That's why I wasn't trying to define "education"
That's what discussions are for!
I'm going to re-iterate my stance with some different wording then, because I don't think training/learning has anything to do with which direction you are in the teacher-student relationship.
I am still standing by "learning" being "new skill acquisition" but will adjust training to being "skill rehearsal and refinement".
Hard lesson learned at NTC: don't put all the tank ammo on the same HEMMT in the emergency resupply at the CTCP. I know how to plan for tactical resupply and I know how to pre-plan ammo packages that meet weight/cube standards for trucks - I wasn't "learning" how to plan tactical resupply; I was training it. Part of that training was refining the skill to the point that you don't put all the tank ammo on one HEMMT, even if it fits.
Now, colloquially, in the field, we call this a "lesson learned" and that's fine for a discussion point out there. But if you want to finely slice the differences in how education works, you have to distinguish them somehow, just as Operation Terms and Graphics distinguishes "seize" and "secure".
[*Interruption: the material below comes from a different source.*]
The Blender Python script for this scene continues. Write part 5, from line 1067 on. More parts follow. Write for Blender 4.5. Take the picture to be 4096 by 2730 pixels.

We can, once you change the colloquial definition of "learn" to something more exact. Might we need to put a term in play to cover secondary/unintentional wisdom gained through the learning/training process? Probably. But over-expanding the definitions of existing terms will inevitably lead repetitive caveats of "and by x-term I mean as used in this fashion.
I think we could characterize that as a case of "learning" (how to extrapolate) while "training" (the rote manipulations). No?